Brown held several academic and administrative positions, including lecturer in education and acting director of mathematics and science education at the University of California at Berkeley; associate director, New York State Commission on the Quality, Cost and Financing of Elementary and Secondary Education; assistant professor and director of University’s Urban Institute and Assistant Professor of Social Foundations at City College of New York; professor of educational administration and Ph.D. program in policy studies at the Cora P. Maloney College, State University of New York at Buffalo; visiting scholar, Graduate School of Education, University of California at Berkely; and Administrative Law Judge who heard education law cases.

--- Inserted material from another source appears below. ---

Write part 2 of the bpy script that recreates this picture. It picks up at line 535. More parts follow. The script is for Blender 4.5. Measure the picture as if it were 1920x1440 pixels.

Brown was the first Black vice president of the American Educational Research Association (AERA), and was keynote speaker at the World Conference on Rights to Education and Rights in Education in Amsterdam to discuss privatization of education and education in America, and the Oxford Round Table in Oxford England, which brought together scholars from around the world to discuss the Intersection of School Desegregation and Globalization in America.
Brown was an Army veteran, a member of Alpha Phi Alpha Fraternity, Incorporated, Sigma Pi Phi Fraternity (Boulé), and White Rock Baptist Church, where he had served on the Trustee Board. He loved to read books on education, science, and history, listen to jazz, discuss daily events with his family and friends, and ponder scientific possibilities with his daughter, asking “if we could somehow harness a bolt of lightning, it might provide enough energy to light the world.”
Brown was the eldest of six siblings and was the son of the late Tom Brown and Ora Lomax Brown who always believed in the importance of education. He is survived by his wife of 62 years, Joan Drake Brown; his two children, Frank Garland Brown and Monica Joan Brown; one granddaughter; and a sister.